Tammi Campbell
Dear Tammi,
I want to start this letter, this meditation on your work, by expressing my gratitude for what you have put out into the world. Your exhibition “Dear Agnes” is a beautiful rendition of the epistolary form that I have come to love in literature, and that you translate so elegantly into the visual. Each of your 85 letters to Agnes Martin, a meditation, a mediation of intimate moments, allows the viewer to communicate with her on an ethereal plane, a plane one would not normally have access to. I find there is something akin to solace found in creating letters for someone, even when that person may never read them. There is a feeling of both relief and emotional vulnerability that is formed in this tender act.
Your grids could be letters drawn out into lines, each line a line that could have been words, and we are left to imagine what you might have said, what you might say to Agnes if you were ever to present these letters to her, if you could. What would you have written if you had written these letters as words? Your work transcends the literal act of writing a letter, or expressing oneself through words, a form that is understood across language groups. Instead you use the image as your language. This leaves room for pause, for time to be taken to consider each delicate line, including those made by your hands as you fold the paper thrice.
It’s true, your work explores the aesthetics of minimalism and modernism, two large and expansive movements in modern art history. However, beyond that your work draws vastly from a contemporary approach to these understandings of art. You move past the legacies that minimalism has left, in particular by those who could be called the “fathers of minimalism,” and insert yourself as a woman artist into this field. Further, by doing so in your letters, you disintegrate the barriers between language and the visual arts, bringing the two together closely, allowing them to breathe and move together in one moment.

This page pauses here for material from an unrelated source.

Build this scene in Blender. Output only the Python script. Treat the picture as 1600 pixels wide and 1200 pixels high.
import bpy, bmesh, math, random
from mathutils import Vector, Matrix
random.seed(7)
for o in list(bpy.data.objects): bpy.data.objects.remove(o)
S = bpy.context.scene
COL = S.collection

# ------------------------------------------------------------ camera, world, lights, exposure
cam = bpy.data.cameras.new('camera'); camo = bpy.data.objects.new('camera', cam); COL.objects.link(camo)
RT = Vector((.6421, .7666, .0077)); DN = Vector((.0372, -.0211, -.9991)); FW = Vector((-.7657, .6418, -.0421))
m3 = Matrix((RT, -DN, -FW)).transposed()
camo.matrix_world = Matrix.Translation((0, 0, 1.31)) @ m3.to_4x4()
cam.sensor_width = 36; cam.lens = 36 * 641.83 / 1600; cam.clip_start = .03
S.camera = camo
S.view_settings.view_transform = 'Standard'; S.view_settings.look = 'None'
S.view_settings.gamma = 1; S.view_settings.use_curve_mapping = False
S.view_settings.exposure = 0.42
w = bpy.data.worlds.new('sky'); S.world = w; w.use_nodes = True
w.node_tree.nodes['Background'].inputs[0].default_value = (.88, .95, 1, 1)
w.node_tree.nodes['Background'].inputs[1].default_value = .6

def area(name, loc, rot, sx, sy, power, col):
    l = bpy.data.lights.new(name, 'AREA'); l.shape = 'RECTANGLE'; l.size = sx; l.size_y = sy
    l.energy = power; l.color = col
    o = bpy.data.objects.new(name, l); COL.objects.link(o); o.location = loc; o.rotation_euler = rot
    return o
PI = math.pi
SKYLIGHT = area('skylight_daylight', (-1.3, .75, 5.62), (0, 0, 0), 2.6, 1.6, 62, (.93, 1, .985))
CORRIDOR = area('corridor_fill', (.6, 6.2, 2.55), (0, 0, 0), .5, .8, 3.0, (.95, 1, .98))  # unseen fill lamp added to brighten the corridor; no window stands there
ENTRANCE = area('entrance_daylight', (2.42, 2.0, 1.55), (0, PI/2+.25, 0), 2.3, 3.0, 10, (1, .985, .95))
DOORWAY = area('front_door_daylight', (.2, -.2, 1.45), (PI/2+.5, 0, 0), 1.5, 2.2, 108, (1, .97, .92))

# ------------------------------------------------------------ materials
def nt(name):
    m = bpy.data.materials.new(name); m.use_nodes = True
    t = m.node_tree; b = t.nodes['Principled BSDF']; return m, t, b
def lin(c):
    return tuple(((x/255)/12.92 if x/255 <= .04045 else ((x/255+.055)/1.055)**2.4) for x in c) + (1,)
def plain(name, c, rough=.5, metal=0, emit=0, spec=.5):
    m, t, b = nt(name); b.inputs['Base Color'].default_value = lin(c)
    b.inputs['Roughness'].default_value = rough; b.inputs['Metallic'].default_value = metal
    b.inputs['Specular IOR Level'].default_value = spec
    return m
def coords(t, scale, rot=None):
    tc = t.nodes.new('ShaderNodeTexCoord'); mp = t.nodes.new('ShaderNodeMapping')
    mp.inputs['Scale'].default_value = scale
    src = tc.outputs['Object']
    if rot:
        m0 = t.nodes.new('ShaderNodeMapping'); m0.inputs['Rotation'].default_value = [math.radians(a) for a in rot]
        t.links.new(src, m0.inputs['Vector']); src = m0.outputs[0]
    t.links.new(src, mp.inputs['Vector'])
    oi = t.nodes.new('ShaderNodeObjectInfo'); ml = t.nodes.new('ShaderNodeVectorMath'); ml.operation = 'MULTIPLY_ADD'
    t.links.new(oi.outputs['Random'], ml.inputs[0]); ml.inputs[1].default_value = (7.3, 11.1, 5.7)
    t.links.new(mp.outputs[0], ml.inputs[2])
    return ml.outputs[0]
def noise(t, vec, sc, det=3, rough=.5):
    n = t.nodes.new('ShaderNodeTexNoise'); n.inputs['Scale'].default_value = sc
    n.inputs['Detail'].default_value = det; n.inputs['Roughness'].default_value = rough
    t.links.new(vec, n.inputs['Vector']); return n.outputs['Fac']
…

Your letters are reflective of the work of the venerable Canadian painter Agnes Martin. Both of you explore the vast expanse of the grid, and all the opportunities that this simple gesture offers. The grid seen from above reminds me of the landscape in Saskatchewan, the province you now call home, envisioning the farmer’s fields across that prairie spread wide and long, into plots. Each of your grids could represent one tiny section of your province as seen from above, or laterally driving across the vast expanse of land, flattened and drawn thin, the sky stretching endlessly above.
I’m equally compelled by the monochrome series of works in “Dear Agnes.” These works also attend to a minimalistic appreciation as well as the aesthetic qualities of painting and drawing, bringing the two together in symbiotic union. The paintings in this series, which exhibit the appearance of ordinary packing materials such as bubble wrap, corrugated cardboard and packing tape, are in fact acrylic paintings. Entirely different from your letters to Martin, their subtlety creates a compelling connection between your letters and paintings. I can see how carefully executed they are. The series enters into a silent conversation with Martin’s work through their meticulous absorption with materiality and the picture plane. The packing tape appears like two brush strokes across the canvas, while the bubble wrap takes its form from carefully built-up layers of acrylic paint.
Perhaps your work compels a feeling of gentle joy in the audience, a recognition of simplicity, an awareness so complex that it transcends complexity itself, in the way that Clarice Lispector writes in “Such Gentleness” (Complete Stories, New Directions, 2015), it’s a lighter and more silent way of existing.
She wrote, “The word comfort occurred without my sensing it, and I didn’t notice, and when I went to seek it, it had already transformed into flesh and spirit, it no longer existed as thought.” And later, “The rain falls not because it needs me, and I watch the rain not because I need it. Because we are united as rainwater is to rain.” Or perhaps as she explores madness and creativity in “Soul Storm,” where she wrote, “Today is a day with many stars in the sky, at least that’s what is promised by this sad afternoon that a human word would save.” That, a human word would save. That, one could unite sublimely with the rain, or be one with the world as the world is with wheat growing across the prairies. Perhaps this is what the line of the grid can do. A form of salvation, like a star-filled sky, a gentle joy that rides the spirit freely. A quiet practice that rests in simplicity, consciousness and meditation.
I recognize a vision in what you are doing. Your work is not a landscape, strictly speaking. And many would come to that conclusion. But the work in “Dear Agnes” allows the viewer to open the mind, as you have opened your spirit to communicate in a silent unanswered exchange with Martin. Dividing those thin sheaths into a dimension the eye can digest, it’s a form of translating the visual. But you are taking what minimalism offered in the past, and transforming that, divinely.
Sincerely,
Maeve
“Dear Agnes” was exhibited at the Esker Foundation, Calgary, from September 22 to December 21, 2018.
Maeve Hanna is a writer based on Treaty 7 Territory (Calgary, AB).